## GIVEN REQUEST
Count the lines below that contain the word "picture", and reply with that number alone.

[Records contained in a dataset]
-=-=-

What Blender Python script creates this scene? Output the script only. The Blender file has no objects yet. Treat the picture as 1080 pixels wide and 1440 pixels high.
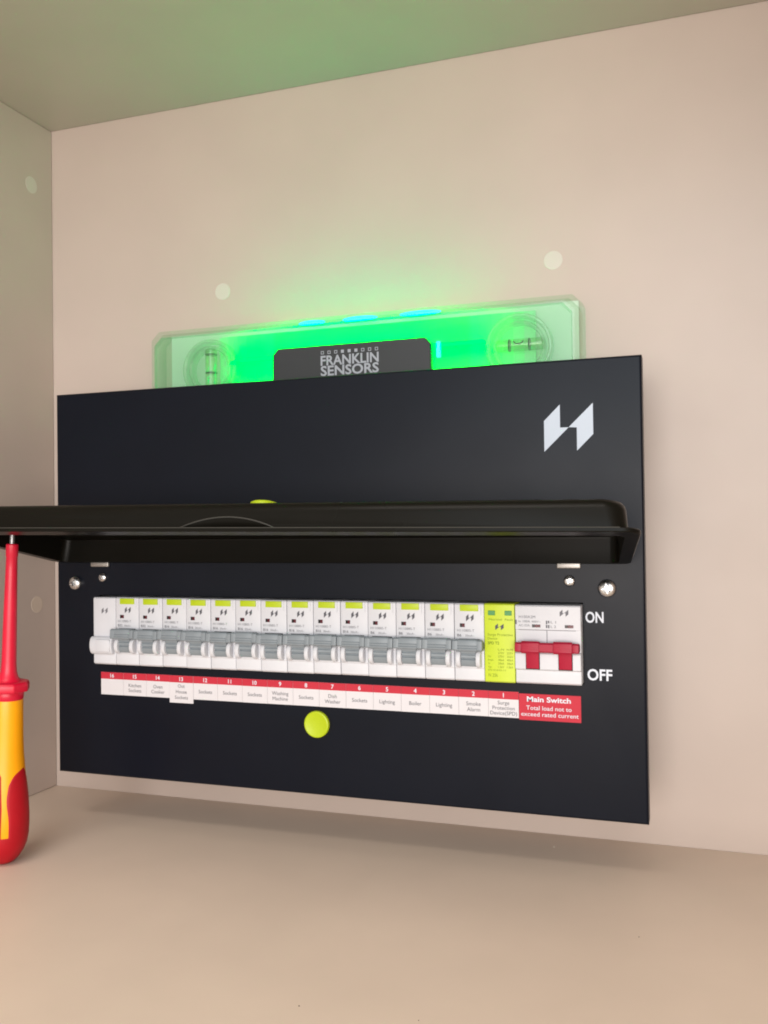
import bpy, bmesh, math, random
from mathutils import Vector, Matrix
random.seed(7)
S = bpy.context.scene
C = S.collection
MM = 0.001                       # everything below is written in millimetres
W, H = 432.0, 287.45             # front cover of the consumer unit; its lower left front corner is the origin
D = 80.0                         # back panel of the cupboard behind the cover's front
XL, ZC, ZF = -66.3, 532.8, -38.2 # side panel, top panel, shelf
XR = 640.0

# ------------------------------------------------------------------ camera
cam = bpy.data.cameras.new('camera'); co = bpy.data.objects.new('camera', cam); C.objects.link(co)
co.location = (458.71*MM, -572.35*MM, 185.91*MM)
co.rotation_euler = (1.5833, 0.0126, 0.3276)
cam.sensor_fit = 'HORIZONTAL'; cam.sensor_width = 36.0
cam.lens = 1267.75/1080.0*36.0
cam.clip_start = 0.01; cam.clip_end = 50
S.camera = co

# ------------------------------------------------------------------ light
wd = bpy.data.worlds.new('World'); S.world = wd; wd.use_nodes = True
wd.node_tree.nodes['Background'].inputs[0].default_value = (1.0, 0.91, 0.79, 1)
wd.node_tree.nodes['Background'].inputs[1].default_value = 0.92

def area(name, loc, target, sx, sy, power, col):
    l = bpy.data.lights.new(name, 'AREA'); l.shape = 'RECTANGLE'; l.size = sx; l.size_y = sy
    l.energy = power; l.color = col
    o = bpy.data.objects.new(name, l); C.objects.link(o)
    o.location = loc
    o.rotation_euler = (Vector(target) - Vector(loc)).to_track_quat('-Z', 'Y').to_euler()
    return o
area('window_light', (0.62, -2.3, 0.85), (0.3, 0.0, 0.1), 1.3, 1.3, 18, (0.78, 0.91, 1.0))
area('low_fill_light', (0.74, -1.75, 0.12), (0.20, 0.0, 0.05), 1.6, 0.5, 24, (1.0, 0.90, 0.83))  # added low fill, brightens the back wall below the unit
area('shelf_fill_light', (0.15, -1.0, 1.65), (0.15, -0.2, 0.0), 0.8, 0.6, 12, (1.0, 0.92, 0.84))  # added fill from above, lifts the front of the shelf

S.view_settings.view_transform = 'Standard'; S.view_settings.look = 'None'
S.view_settings.exposure = 0.0; S.view_settings.gamma = 1.0
S.cycles.filter_width = 1.9

# ------------------------------------------------------------------ materials
def lin(c):
    return tuple(((v/255)/12.92 if v/255 <= 0.04045 else ((v/255+0.055)/1.055)**2.4) for v in c)

def mat(name, col, rough=0.5, metal=0.0, spec=0.5, var=0.0, vscale=40, bump=0.0, bscale=800, bdist=0.0002, rvar=0.0, coat=0.0):
    m = bpy.data.materials.new(name); m.use_nodes = True
    nt = m.node_tree; b = nt.nodes['Principled BSDF']
    b.inputs['Base Color'].default_value = (*col, 1); b.inputs['Roughness'].default_value = rough
    b.inputs['Metallic'].default_value = metal; b.inputs['Specular IOR Level'].default_value = spec
    if coat: b.inputs['Coat Weight'].default_value = coat; b.inputs['Coat Roughness'].default_value = 0.2
    tc = nt.nodes.new('ShaderNodeTexCoord')
    def noise(scale, detail=4):
        n = nt.nodes.new('ShaderNodeTexNoise'); n.inputs['Scale'].default_value = scale; n.inputs['Detail'].default_value = detail
        nt.links.new(tc.outputs['Object'], n.inputs['Vector']); return n
    if var:
        n = noise(vscale)
        r = nt.nodes.new('ShaderNodeValToRGB')
        r.color_ramp.elements[0].position = 0.3; r.color_ramp.elements[1].position = 0.7
        r.color_ramp.elements[0].color = (*[v*(1-var) for v in col], 1); r.color_ramp.elements[1].color = (*[min(1, v*(1+var)) for v in col], 1)
        nt.links.new(n.outputs['Fac'], r.inputs['Fac']); nt.links.new(r.outputs['Color'], b.inputs['Base Color'])
    if rvar:
        n = noise(vscale*0.6)
        r = nt.nodes.new('ShaderNodeMapRange'); r.inputs['From Min'].default_value = 0.3; r.inputs['From Max'].default_value = 0.7
        r.inputs['To Min'].default_value = rough-rvar; r.inputs['To Max'].default_value = rough+rvar
        nt.links.new(n.outputs['Fac'], r.inputs['Value']); nt.links.new(r.outputs['Result'], b.inputs['Roughness'])
    if bump:
        n = noise(bscale, 3); bp = nt.nodes.new('ShaderNodeBump'); bp.inputs['Strength'].default_value = bump; bp.inputs['Distance'].default_value = bdist
        nt.links.new(n.outputs['Fac'], bp.inputs['Height']); nt.links.new(bp.outputs['Normal'], b.inputs['Normal'])
    return m

def led_spill(name, col, strength):
    """added emitter for the saturated LED spill; its narrow green lies outside the display gamut, so its red is slightly below zero"""
    m = bpy.data.materials.new(name); m.use_nodes = True; nt = m.node_tree; nt.nodes.remove(nt.nodes['Principled BSDF'])
    e = nt.nodes.new('ShaderNodeEmission'); c = nt.nodes.new('ShaderNodeCombineXYZ')
    for k in range(3): c.inputs[k].default_value = col[k]
    nt.links.new(c.outputs[0], e.inputs['Color']); e.inputs['Strength'].default_value = strength
    nt.links.new(e.outputs[0], nt.nodes['Material Output'].inputs['Surface'])
    return m

def emit(name, col, strength):
    m = bpy.data.materials.new(name); m.use_nodes = True; b = m.node_tree.nodes['Principled BSDF']
    b.inputs['Base Color'].default_value = (*col, 1); b.inputs['Emission Color'].default_value = (*col, 1); b.inputs['Emission Strength'].default_value = strength
    return m

def clear(name, tint, frac, scatter, gloss=0.08):
    """milky clear plastic: lets most light through, scatters some, shines a little"""
    m = bpy.data.materials.new(name); m.use_nodes = True; nt = m.node_tree; nt.nodes.remove(nt.nodes['Principled BSDF'])
    out = nt.nodes['Material Output']
    t = nt.nodes.new('ShaderNodeBsdfTransparent'); t.inputs['Color'].default_value = (*tint, 1)
    d = nt.nodes.new('ShaderNodeBsdfDiffuse'); d.inputs['Color'].default_value = (*scatter, 1)
    tr = nt.nodes.new('ShaderNodeBsdfTranslucent'); tr.inputs['Color'].default_value = (*scatter, 1)
    g = nt.nodes.new('ShaderNodeBsdfGlossy'); g.inputs['Roughness'].default_value = 0.15
    a = nt.nodes.new('ShaderNodeMixShader'); a.inputs[0].default_value = 0.5
    nt.links.new(d.outputs[0], a.inputs[1]); nt.links.new(tr.outputs[0], a.inputs[2])
    b = nt.nodes.new('ShaderNodeMixShader'); b.inputs[0].default_value = frac
    nt.links.new(t.outputs[0], b.inputs[1]); nt.links.new(a.outputs[0], b.inputs[2])
    c = nt.nodes.new('ShaderNodeMixShader'); c.inputs[0].default_value = gloss
    nt.links.new(b.outputs[0], c.inputs[1]); nt.links.new(g.outputs[0], c.inputs[2])
    nt.links.new(c.outputs[0], out.inputs['Surface'])
    return m

M = {}
M['board'] = mat('cream_melamine', (0.512, 0.426, 0.376), 0.38, spec=0.45, var=0.022, vscale=16, bump=0.12, bscale=900, rvar=0.05)
M['shelf'] = mat('tan_melamine', (0.69, 0.565, 0.465), 0.48, spec=0.35, var=0.03, vscale=14, bump=0.12, bscale=1100, rvar=0.05)
M['cap'] = mat('cover_cap_plastic', (0.57, 0.53, 0.47), 0.4, var=0.02)
M['cap_wall'] = mat('cover_cap_matching', (0.62, 0.52, 0.43), 0.4, var=0.02)
M['black'] = mat('black_powder_coat', (0.0032, 0.0050, 0.0105), 0.36, spec=0.17, var=0.06, vscale=30, bump=0.22, bscale=1600, bdist=0.0001, rvar=0.03)
M['dark'] = mat('dark_inside', (0.006, 0.006, 0.007), 0.7, spec=0.2, var=0.05)
M['lid'] = mat('black_lid_plastic', (0.0052, 0.0047, 0.0034), 0.30, spec=0.12, var=0.08, vscale=25, bump=0.06, bscale=1400, bdist=0.0001, rvar=0.04)
M['lid_highlight'] = mat('pale_lid_highlight', (0.035, 0.034, 0.030), 0.35, spec=0.5, var=0.1)  # paler than the lid: highlight colour for its edge lines
M['white'] = mat('white_breaker_plastic', (0.62, 0.63, 0.67), 0.42, spec=0.35, var=0.015, vscale=120)
M['grey'] = mat('grey_toggle_plastic', (0.225, 0.258, 0.285), 0.42, spec=0.45, var=0.04, vscale=160)
M['lime'] = mat('lime_plastic', (0.44, 0.56, 0.010), 0.38, spec=0.4, var=0.03, vscale=90)
M['lime_pale'] = mat('lime_face_plastic', (0.52, 0.64, 0.03), 0.4, spec=0.4, var=0.02, vscale=90)
M['red'] = mat('red_switch_plastic', (0.37, 0.008, 0.034), 0.42, spec=0.3, var=0.05, vscale=120)
M['paper'] = mat('white_label_paper', (0.66, 0.645, 0.675), 0.6, spec=0.3, var=0.012, vscale=60)
M['label_red'] = mat('red_label_print', (0.50, 0.024, 0.046), 0.55, spec=0.3, var=0.02, vscale=60)
M['ink'] = mat('grey_ink', (0.10, 0.10, 0.115), 0.6, spec=0.2, var=0.05)
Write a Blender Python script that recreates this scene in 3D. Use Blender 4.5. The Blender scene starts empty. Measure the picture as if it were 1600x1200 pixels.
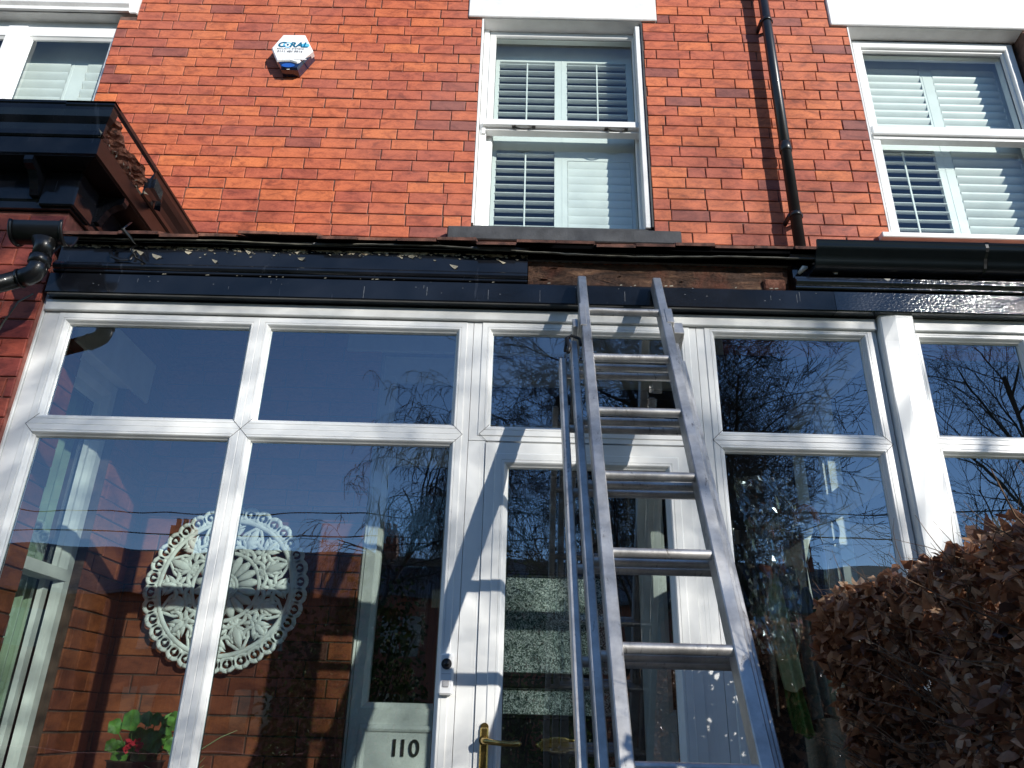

-=-=-

## RESULT
2